Union Cartage Co. v. United States

ALDRICH, Circuit Judge.

This complaint to a three-judge district court to review and set aside an order of the Interstate Commerce Commission interpreting a motor carrier’s operating authority raises a single question. The mooted portion, describing what petitioner may carry, reads as follows:

“Contractor’s machinery and equipment, heavy machinery, and commodities requiring the use of special equipment.” 1 (ital. suppl.)

The Commission ruled that the italicized phrase does not permit the carriage of petroleum products in tank trucks. Petroleum — Union Cartage Co., 1960, 309 I.C.C. 333. This action resulted.

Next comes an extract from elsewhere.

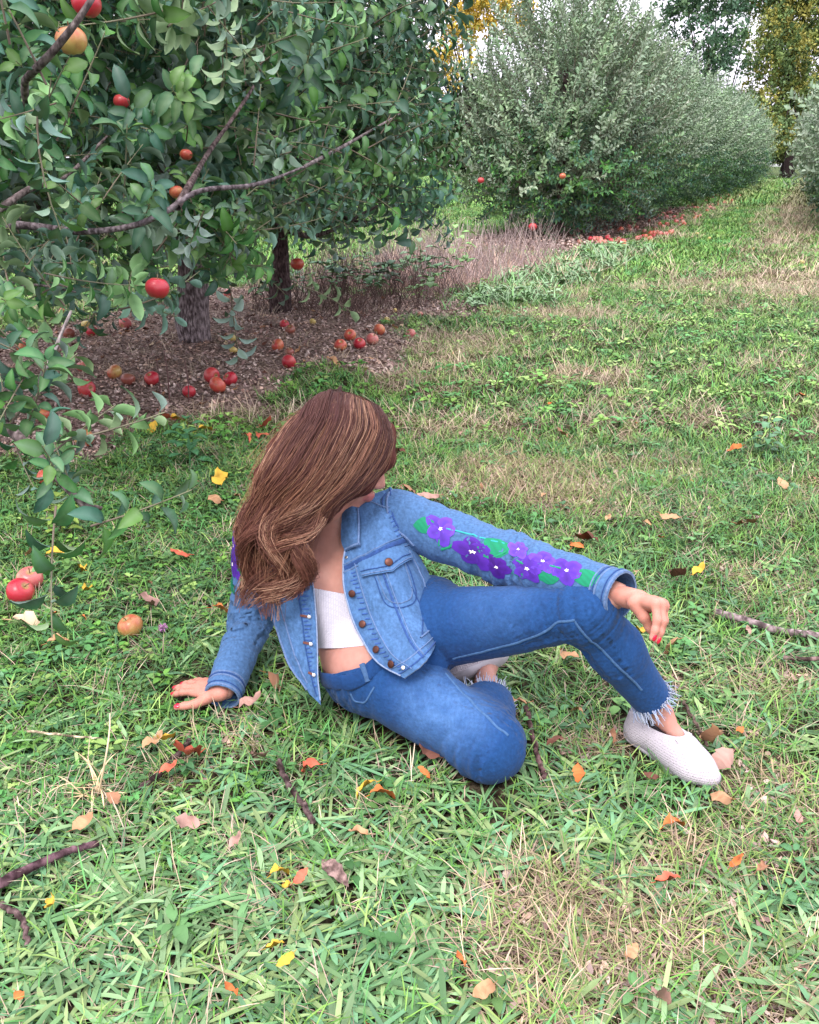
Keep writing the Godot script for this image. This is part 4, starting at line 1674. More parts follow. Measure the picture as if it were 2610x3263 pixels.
func shoot_frames(crowns: Array, count: int, r: RandomNumberGenerator, rising: float, size: Vector2) -> Array:  # shoots spread through ellipsoids, [centre, radii]
	var total := 0.0
	for c: Array in crowns:
		total += c[1].x * c[1].y * c[1].z
	var out := []
	for c: Array in crowns:
		var n := int(count * c[1].x * c[1].y * c[1].z / total)
		for k in n:
			var d := random_dir(r)
			var u := lerpf(0.35, 1.0, sqrt(r.randf()))
			var lumpy: float = 1.0 + 0.22 * lumps.get_noise_3dv((d * 22.0 + c[0] * 17.0))
			var p: Vector3 = c[0] + d * c[1] * u * lumpy
			if p.y < 0.25:
				continue
			var dir := (d * Vector3(1, 0.6, 1) + Vector3(0, rising, 0) + random_dir(r) * 0.5).normalized()
			var f := frame_of(dir, random_dir(r))
			out.append(Transform3D(f.scaled_local(Vector3.ONE * r.randf_range(size.x, size.y)), p))
	return out


func clear_of(frames: Array, path: Array, gap: float) -> Array:  # drop the shoots that grow across a bare bough or a fruit
	var line := curve_points(path, 24)
	var out := []
	for f: Transform3D in frames:
		var tip: Vector3 = f.origin + f.basis.y * 0.17
		var hit := false
		for p in line:
			for q: Vector3 in [f.origin, tip]:
				if q.distance_to(eye) < p.distance_to(eye) + 0.03 and (q - eye).normalized().distance_to((p - eye).normalized()) < gap:
					hit = true
		if not hit:
			out.append(f)
	return out


func grow(tree: Node3D, shoots: Array, kind: String, frames: Array, leaf_mat: Material, bark: Material, tones: Array, r: RandomNumberGenerator, apart: int) -> void:
	# the leaves that show largest are parts of their own, the others one mass
	var near := []
	if apart > 0:
		for i in frames.size():
			if in_view(frames[i].origin, -0.01):
				near.append([frames[i].origin.distance_to(eye), i])
		near.sort()
	var single := {}
	var made := 0
	var which := PackedInt32Array()
	for i in frames.size():
		which.append(r.randi_range(0, shoots.size() - 1))
	var tinted := []
	for c: Color in tones:
		var m: StandardMaterial3D = leaf_mat.duplicate()
		m.albedo_color = c.linear_to_srgb()
		tinted.append(m)
	for e: Array in near:
		var sh: Shoot = shoots[which[e[1]]]
		if made + sh.spots.size() > apart:
			break
		single[e[1]] = true
		for s: Array in sh.spots:
			var f: Transform3D = frames[e[1]] * s[0]
			f.origin -= tree.position
			obj("leaf", leaf_kinds[kind][s[1]], tinted[r.randi_range(0, tinted.size() - 1)], tree, f)
			made += 1
	for v in shoots.size():
		var pl := []
		var pc := []
		var sl := []
		for i in frames.size():
			if which[i] != v:
				continue
			var f: Transform3D = frames[i]
			f.origin -= tree.position
			sl.append(f)
			if not single.has(i):
				pl.append(f)
				pc.append(tones[r.randi_range(0, tones.size() - 1)] * r.randf_range(0.8, 1.2))
		if pl.size():
			multi("leaves", shoots[v].leaves, leaf_mat, pl, pc, tree)
		if sl.size() and bark:
			multi("twigs", shoots[v].stem, bark, sl, [], tree)


func bark_material() -> StandardMaterial3D:
	var m := mat(0.92, 0.25)
	m.albedo_texture = noise_texture(256, 0.035, 5, Color(0.42, 0.4, 0.4), Color(1, 1, 1), 21, 1.9)
	m.uv1_triplanar = true
	m.uv1_scale = Vector3(5, 1.6, 5)
	m.normal_enabled = true
	m.normal_texture = noise_texture(256, 0.04, 5, Color.BLACK, Color.WHITE, 22, 1.0, true, 10.0)
	return m


func limb(tree: Node3D, called: String, ctrl: Array, r0: float, r1: float, m: Material, c: Color, sides := 9, count := 24) -> void:
	var mb := MB.new()
	tube(mb, curve_points(ctrl, count), r0, r1, sides, c, c * 1.1, 0.35)
	obj(called, mb.mesh(tree.position), m, tree)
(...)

It is true that in certain circumstances the phrase “commodities requiring the use of special equipment” may refer, inter alia, to petroleum products in tank trucks. For example, where a carrier has a general commodities license but “commodities requiring the use of special equipment” are excluded, this exclusion is held to encompass tank-carried products. Transport Motor Express, Inc., Extension — Lacquers and Paints, 1951, 53 M.C.C. 267. Petitioner claims that if a clause embraces a certain matter when used in one connection, it must in another. This simply is not so. The meaning of a phrase, like a word, is shaded and colored by its surroundings. Familiar principles of ejusdem generis, in pari materia, or noscitur a sociis, are all ways of saying that the whole must be looked at, and not a single part separately.

The Commission points out (and petitioner concedes) that the initial words “Contractor’s machinery and equipment, heavy machinery * * * ” refer specifically to heavy haulers. It then says that the additional phrase “commodities requiring the use of special equipment” in this association reads naturally on matter closely related,2 and holds that interpreting the clause more broadly is to be avoided as introducing a new and totally unrelated activity. Correspondingly, with respect to petitioner’s contention as to general commodity carriers, the Commission again points out that the carriage of bulk products in tank trucks is a separate, specialized field. Therefore, it says, in the one case the phrase “commodities requiring the use of special equipment” is to be read narrowly, in order not to introduce a dissimilar activity, and in the other case broadly, in order to exclude a dissimilar activity. Compare Petroleum Carrier Corp. v. Black, 1950, 51 M.C.C. 717, with The Western Express Co., — Sealdtanks, March 22, 1961, No. MC-8902.

The Commission must be allowed broad scope to regulate, which is its designed function, see A. B. & C. Motor Transportation Co. v. United States, D.C.D.Mass.1955, 130 F.Supp. 87, and, within reason, it must be permitted to exercise its special competence by interpreting its own language and words of art. We see nothing arbitrary or capricious in the principle adopted, and, in the application of this principle, we see nothing incongruous in the construction giv*647en the particular language of petitioner’s operating authority. There is certainly no novelty in classifying motor carriers on the basis of commodities transported. Classification of Motor Carriers of Property, 1937, 2 M.C.C. 703; St. Johnsbury Trucking Co., Inc., Extension — Heavy Hauling, 1951, 53 M.C.C. 277.

An order will be entered denying the relief sought by the plaintiff and dismissing its complaint.

. Subsequent, separate, paragraphs provide for the transportation of agricultural machinery, sand and gravel, and fertilizer, within much more limited geographical areas. Both sides seek to draw comfort from this. If it helps anyone, we think it is the Commission.

. “The words ‘special equipment’ in a number of motor-carrier certificates mean the use of such special equipment as may be necessary for the loading and unloading of the vehicles of the heavy haulers, and are used as a means of identifying the commodities which the heavy haulers may transport.” 309 I.C.C. at 335.